The reactions to Life’s Too Short just go to show the variety of opinions on how dwarves should be seen on screen. Yet between the protection of traditional roles and the hunger for meatier ones, the consensus seems to be that what the dwarf acting industry needs is the chance for louder voices – something that was basically nonexistent in the days where Kenny Baker walked into the role of R2-D2.

Willow Management, a dwarf acting agency based in the UK, looks after almost 250 clients across the world. Their role, according to Peter Burroughs, who runs the agency with Warwick Davis, is to look after the interests of dwarf actors, put them forward for auditions and to “step in if our clients feel like they’re being exploited”.

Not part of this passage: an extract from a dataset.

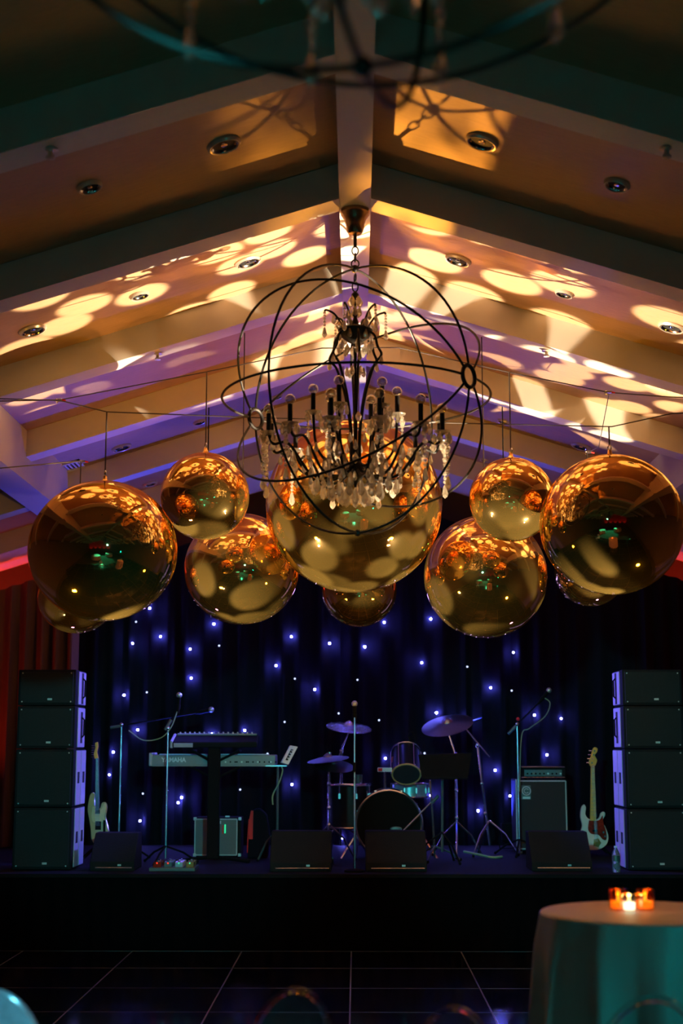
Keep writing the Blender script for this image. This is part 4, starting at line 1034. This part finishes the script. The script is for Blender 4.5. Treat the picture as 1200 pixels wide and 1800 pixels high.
solid([(165, 1333), (170, 1333), (172.5, 1425), (165.5, 1425)], Yg - .014, .026, 'neck', 'rosewood', t, .003, .1)
solid([(163, 1334), (161, 1326), (164, 1314), (163, 1306), (168, 1304), (169, 1312), (167, 1322), (170, 1334)], Yg - .010, .018, 'headstock', 'maple', t, .003, .1)
for i in range(6):
    p = at(162 + i * .2, 1331 - i * 4, Yg); p.y += (p.z - SZ) * .1; MB().cyl(p, p + Vector((-.03, 0, 0)), .005, n=6).build('tuning_peg', M['chrome'], t)
for i in range(6):
    p0, p1 = at(165.8 + i * .7, 1333, Yg), at(167 + i * 1.5, 1452, Yg)
    for p in (p0, p1): p.y += (p.z - SZ) * .1 - .018
    MB().cyl(p0, p1, .001, n=4).build('string', M['chrome'], t)
guitar_stand(170, Yg, 1380, 'black folding stand holding the butterscotch electric guitar')

# ------------------------------------------------------------------ keyboards
Yk = 13.75
b = floor_v(376, Yk)
t = thing('keyboard_stand', 'black column stand carrying the two keyboards', 'keyboard stand', b)
MB().box2((b.x - .06, Yk - .12, SZ + .03), (b.x + .055, Yk - .03, at(376, 1302, Yk).z)).build('column', M['black'], t, bevel=.012)
zl, zu = at(376, 1347, Yk).z, at(376, 1318, Yk).z
for z in (zl, zu):
    for s in (-1, 1):
        MB().tube([(b.x + s * .04, Yk - .05, z - .10), (b.x + s * .22, Yk + .02, z - .012), (b.x + s * .22, Yk + .30, z - .012)], .013, 6).build('support_arm', M['black'], t)
for s in (-1, 1): MB().tube([(b.x, Yk - .07, SZ + .05), (b.x + s * .35, Yk - .2, SZ + .014)], .018, 6).build('foot', M['black'], t)
MB().tube([(b.x, Yk - .07, SZ + .05), (b.x, Yk + .25, SZ + .018)], .018, 6).build('foot', M['black'], t)
a_, b_ = boxpx(264, 1327, 484, 1346, Yk, .36)
t = thing('keyboard', 'long lower keyboard showing its grey rear panel with a white maker name', 'keyboard', ((a_.x + b_.x) / 2, Yk + .15, a_.z), 'keyboards on the column stand')
MB().box2(a_, b_).build('shell', M['keys'], t, bevel=.012)
MB().box2((a_.x - .012, Yk - .01, a_.z - .004), (a_.x + .02, Yk + .36, b_.z + .02)).build('end_cap', M['lit_side'], t, bevel=.01)
MB().box2((a_.x + .02, Yk - .005, a_.z - .006), (b_.x, Yk + .02, a_.z + .004)).build('bottom_edge', M['keys'], t)
for i in range(14):
    x = a_.x + .72 + i * .036 + (i % 3) * .01; MB().cyl((x, Yk - .006, a_.z + .035), (x, Yk + .002, a_.z + .035), .008, n=8).build('socket', M['black'] if i % 4 else M['badge'], t)
for i in range(24):
    x = a_.x + .06 + i * .044; MB().box2((x, Yk + .20, b_.z), (x + .040, Yk + .35, b_.z + .008)).build('key', M['white'], t)
fc = bpy.data.curves.new('keyboard_lettering', 'FONT'); fc.body = 'YAMAHA'; fc.size = .056; fc.extrude = .001; fc.offset = .0022; fc.materials.append(M['white'])
ftmp = bpy.data.objects.new('lettering_source', fc); COL.objects.link(ftmp)
bpy.context.view_layer.update()
fme = bpy.data.meshes.new_from_object(ftmp.evaluated_get(bpy.context.evaluated_depsgraph_get())); bpy.data.objects.remove(ftmp)
fo = bpy.data.objects.new('keyboard_lettering', fme); COL.objects.link(fo); fo.parent = t
if not fme.materials: fme.materials.append(M['badge'])
fo.location = Vector((at(284, 1340, Yk).x, Yk - .003, a_.z + .036)) - WO[t.name]; fo.rotation_euler = (R(90), 0, 0)
a_, b_ = boxpx(308, 1292, 455, 1298, Yk + .12, .26)
t = thing('keyboard', 'slim upper keyboard tilted above the longer one', 'keyboard', ((a_.x + b_.x) / 2, Yk + .2, a_.z), 'keyboards on the column stand')
rot = Matrix.Translation((a_.x, Yk + .12, b_.z)) @ Matrix.Rotation(R(14), 4, 'X') @ Matrix.Translation((-a_.x, -Yk - .12, -b_.z))
a2 = Vector((a_.x, Yk - .16, b_.z - .055)); b2 = Vector((b_.x, Yk + .14, b_.z))
MB(rot).box2(a2, b2).build('shell', M['keyblack'], t, bevel=.01)
MB(rot).box2((a2.x - .015, a2.y, a2.z - .005), (a2.x + .01, b2.y, b2.z + .01)).build('end_cap', M['lit_side'], t, bevel=.006)
MB(rot).box2((a2.x + .02, b2.y - .04, b2.z), (b2.x - .02, b2.y, b2.z + .014)).build('control_strip', M['keys'], t, bevel=.004)
MB(rot).box2((a2.x + .02, a2.y - .004, a2.z + .006), (a2.x + .20, a2.y, a2.z + .045)).build('rear_plate', M['lit_side'], t)
for i in range(16):
    x = a2.x + .05 + i * .046; MB(rot).cyl((x, b2.y - .02, b2.z + .014), (x, b2.y - .02, b2.z + .028), .008, n=8).build('knob', M['badge'], t)
# tilted control panel on its own stand
Yp = 13.6; b = floor_v(487, Yp)
t = thing('controller_panel', 'pale tilted control panel on a thin stand right of the keyboards', 'controller', b)
q = [at(510, 1310, Yp + .10), at(523.5, 1312.5, Yp + .10), at(507, 1344, Yp - .04), at(494, 1340, Yp - .04)]
MB().prism(q, (-.01, .03, -.006)).build('panel', M['white'], t, bevel=.004)
def pq(s_, r_, off=-.004):
    p = q[0].lerp(q[1], s_).lerp(q[3].lerp(q[2], s_), r_); return p + Vector((0, off, 0))
MB().prism([pq(.35, .2), pq(.65, .2), pq(.65, .82), pq(.35, .82)], (0, .005, 0)).build('screen', M['black'], t)
for i in range(4): MB().ball(pq(.55, .28 + i * .14, -.006), .008, 8, 6).build('button', M['white'], t, smooth=True)
pt = at(491, 1346, Yp); MB().box2(pt + Vector((-.13, -.03, -.006)), pt + Vector((.07, .10, .004))).build('shelf', M['alu'], t)
MB().tube(pipe([pt + Vector((.02, 0, -.01)), pt + Vector((.03, 0, -.05)), pt + Vector((.0, -.01, -.15)), pt + Vector((-.06, 0, -.27)), pt + Vector((-.06, 0, -.36))], 6), .007, 6).build('loose_cable', M['cable'], t, smooth=True)
MB().cyl(b + Vector((0, 0, .1)), Vector((b.x, Yp, pt.z)), .011, n=8).build('pole', M['headsilver'], t)
tripod(t, b, .30, .22, 'headsilver', .5)
# water bottle
b = floor_v(1082, 12.62); h = at(1082, 1487, 12.62).z - SZ
t = thing('water_bottle', 'clear plastic water bottle standing beside the right speaker stack', 'bottle', b)
MB().lathe([(.030, 0), (.034, .01), (.034, h * .3), (.031, h * .34), (.034, h * .38), (.034, h * .68), (.026, h * .8), (.013, h * .9), (.013, h * .96)], b, 20).build('bottle_body', M['water'], t, smooth=True)
MB().lathe([(.015, h * .93), (.015, h), (.001, h + .001)], b, 16).build('cap', M['white'], t, smooth=True)
MB().lathe([(.0348, h * .42), (.0348, h * .64)], b, 20).build('paper_label', M['headsilver'], t, smooth=True)

# ------------------------------------------------------------------ foreground: cocktail table, candles, clear chairs
YT = 5.5; ct = at(1140, 1603, YT); TR = 190 * mpp(ct); TZ = ct.z; c0 = Vector((ct.x, YT, 0))
t = thing('cocktail_table', 'tall round cocktail table under the floor-length cloth', 'table', c0)
MB().lathe([(TR - .012, TZ - .035), (TR - .004, TZ - .03), (TR - .004, TZ - .008), (.001, TZ - .007)], c0, 40).build('tabletop', M['black'], t)
MB().cyl(c0 + Vector((0, 0, .03)), c0 + Vector((0, 0, TZ - .03)), .035, n=12).build('pedestal', M['black'], t)
MB().lathe([(.26, 0), (.26, .02), (.04, .04), (.04, .05)], c0, 24).build('base', M['black'], t)
mb = MB(); n = 180; rows = [(0.001, TZ), (TR * .5, TZ), (TR * .9, TZ), (TR - .006, TZ - .001), (TR, TZ - .006)]
cols = []
rnd = random.Random(4); phs = []; ph = 0
for i in range(n): phs.append(ph); ph += 2 * math.pi * 13 / n * rnd.uniform(.5, 1.5)
sc_ = 2 * math.pi * 13 / ph; phs = [p * sc_ for p in phs]
hang_rows = [k / 9 for k in range(1, 10)]
for r_, z_ in rows:
    cols.append([(r_ * math.cos(2 * math.pi * i / n), r_ * math.sin(2 * math.pi * i / n), z_) for i in range(n)])
for tt in hang_rows:
    row = []
    for i in range(n):
        f = .5 + .5 * math.sin(phs[i]); a = 2 * math.pi * i / n
        r_ = TR + .004 + tt ** .7 * (.008 + .085 * f * f) - .04 * (1 - f) * min(1, tt * 2)
        row.append((r_ * math.cos(a), r_ * math.sin(a), TZ - .006 - (TZ - .018) * tt))
    cols.append(row)
for row in cols: mb.v += [c0 + Vector(p) for p in row]
for j in range(len(cols) - 1):
    for i in range(n): k = (i + 1) % n; mb.f.append((j * n + i, j * n + k, (j + 1) * n + k, (j + 1) * n + i))
tag(mb.build('tablecloth', M['cloth'], smooth=True), 'floor-length ivory tablecloth draped over the round cocktail table', 'tablecloth')
for u, v, mm, wm, l in ((1087, 1601, 'amberglass', 'wax', 'left amber glass votive candle on the cocktail table'), (1134, 1601, 'amberglass', 'wax', 'right amber glass votive candle on the cocktail table'), (1106, 1604, 'clearglass', 'waxwhite', 'clear glass votive candle between the two amber ones')):
    d = ray(u, v); tt = (TZ - CAM_Z) / d.z; p = Vector((d.x * tt, d.y * tt, TZ + .0015))
    rr = .037 if mm == 'amberglass' else .026; hh = .078 if mm == 'amberglass' else .065
    t = thing('votive_candle', l, 'candle', p, 'votive candles on the cocktail table')
    MB().lathe([(rr * .8, 0), (rr * .95, .006), (rr, .03), (rr * .94, hh), (rr * .90, hh), (rr * .93, .03), (rr * .85, .010), (.001, .009)], p, 28).build('glass_holder', M[mm], t, smooth=True)
    MB().lathe([(rr * .82, .011), (rr * .84, .034), (.001, .033)], p, 20).build('wax', M[wm], t, smooth=True)
    MB().lathe([(.0005, .034), (.005, .042), (.004, .052), (.0005, .064)], p, 10).build('flame', M['flame'], t, smooth=True)
    pointl('candle_light', p + Vector((0, 0, .055)), .25, (1.0, .5, .15), .006)
def dining_table(c0, rad, H, lab_t, lab_c):
    t = thing('round_table', lab_t, 'table', c0, 'round dining tables around the photographer')
    MB().lathe([(rad - .01, H - .03), (rad - .004, H - .008), (.001, H - .007)], c0, 32).build('tabletop', M['black'], t)
    MB().cyl(c0 + Vector((0, 0, .03)), c0 + Vector((0, 0, H - .03)), .05, n=12).build('pedestal', M['black'], t)
    MB().lathe([(.35, 0), (.35, .02), (.05, .04), (.05, .05)], c0, 24).build('base', M['black'], t)
    mb = MB(); n = 144; rr = [[(k * rad, H, 0) for k in (.001, .6, .985)][j] for j in range(3)]
    for r_, z_, _ in rr: mb.v += [c0 + Vector((r_ * math.cos(2 * math.pi * i / n), r_ * math.sin(2 * math.pi * i / n), z_)) for i in range(n)]
    for tt in (.02, .2, .5, 1):
        for i in range(n):
            a = 2 * math.pi * i / n; r_ = rad + .004 + .10 * tt * (.5 + .5 * math.sin(a * 18 + 2 * math.sin(a * 3)))
            mb.v.append(c0 + Vector((r_ * math.cos(a), r_ * math.sin(a), H - (H - .03) * tt)))
    for j in range(6):
        for i in range(n): k = (i + 1) % n; mb.f.append((j * n + i, j * n + k, (j + 1) * n + k, (j + 1) * n + i))
    tag(mb.build('tablecloth', M['cloth'], smooth=True), lab_c, 'tablecloth', 'white dining tablecloths')
dining_table(Vector((-1.7, 1.9, 0)), .8, .75, 'round dining table left of the photographer, mirrored teal in the balls', 'pale cloth on the round dining table left of the photographer')
dining_table(Vector((1.3, .4, 0)), .8, .75, 'round dining table right of the photographer, mirrored teal in the balls', 'pale cloth on the round dining table right of the photographer')
def ghost_chair(u, v, Y, rz, label, half=.175, am='acrylic'):
    """clear acrylic chair with an oval back; (u, v) is the top of the back"""
    tp = at(u, v, Y); H = tp.z; c0 = Vector((tp.x, Y, 0))
    X = Matrix.Translation(c0) @ Matrix.Rotation(rz, 4, 'Z')
    t = thing('acrylic_chair', label, 'chair', c0, 'clear acrylic chairs in the foreground')
    hb = .23; cz = H - hb; el = lambda k, y0: [(k * half * math.cos(2 * math.pi * i / 40), y0 + .0 + .06 * (hb * k * math.sin(2 * math.pi * i / 40) + hb) / hb * .5, cz + k * hb * math.sin(2 * math.pi * i / 40)) for i in range(40)]
    MB(X).prism(el(.93, 0), (0, .010, 0)).build('backrest', M[am], t, smooth=True)
    MB(X).tube(el(.97, .005), .011, 8, True).build('back_rim', M[am], t, smooth=True)
    for s in (-1, 1):
        MB(X).tube([(s * .10, .004, cz - hb * .80), (s * .15, -.01, .47)], .013, 8).build('back_post', M[am], t, smooth=True)
        MB(X).cyl((s * .17, -.01, .45), (s * .19, .09, 0), .020, .012, 10).build('leg', M[am], t, smooth=True)
        MB(X).cyl((s * .20, -.40, .45), (s * .20, -.41, 0), .020, .012, 10).build('leg', M[am], t, smooth=True)
    se = smooth_px([(-.20, .0), (.20, .0), (.235, -.22), (.22, -.43), (0, -.455), (-.22, -.43), (-.235, -.22)], 4)
    MB(X).prism([(x, y, .45) for x, y in se], (0, 0, .022)).build('seat', M[am], t, smooth=True)
ghost_chair(12, 1733, 4.7, R(160), 'clear acrylic oval-back chair glowing teal at the bottom left corner', .175, 'blotched')
ghost_chair(503, 1731, 4.75, R(205), 'clear acrylic oval-back chair at the bottom centre left of the floor seam', .15)
ghost_chair(782, 1762, 4.9, R(200), 'clear acrylic oval-back chair lowest at the bottom right of centre', .15)
ghost_chair(1132, 1745, 4.35, R(190), 'clear acrylic oval-back chair in front of the cocktail table')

Despite a relatively large number of actors on their books (although minuscule in the context of the acting industry as a whole), Burroughs says very few actually approach it as a serious, full-time career. He thinks it might be an issue of confidence, but is certain that’s changing.

“We put them forward for auditions and try to help them out so they’ll pass them,” he says. “We do acting lessons to give them confidence, and to be able to assert themselves as actors. We also try to make the industry aware that these people are capable of doing a good acting job. After all: as long as there’s good actors, the industry will survive.”

But what needs to change so that dwarf actors have the chance to showcase their talent? Woodburn singles out one of the biggest problems: a lack of understanding from writers. “A path writers go down is the pathos of smallness, where the person with dwarfism is pathetic because of their size … A writer will say, ‘Oh, you’re a sad little man’; but the reality is, ‘No, I’m not a sad little man, I’m just kinda pissed off because society won’t accept me as a man.’ If I’m going to be seen as a dwarf, then I want to be seen as the dwarf I know I am – not the one the writer has made up in their mind having no experience of people with dwarfism.”

Povinelli agrees; he is also optimistic for a future that is led by actors such as Dinklage. “The opportunity still needs to meet the talent level, but the glass ceiling is starting to shatter.”

“Hopefully we’re evolving as a society so that we’re coming to the realisation that people with a difference can actually offer something with a unique perspective rather than being something of wonder or something to be laughed at. And I think that’s coinciding with the fact that there’s a real pool of super-talented actors who are finally getting a chance to show what they can do – to finally be seen as actors first, and dwarves second.”

Mirror Mirror is out now. Snow White and the Huntsman is released 1 June.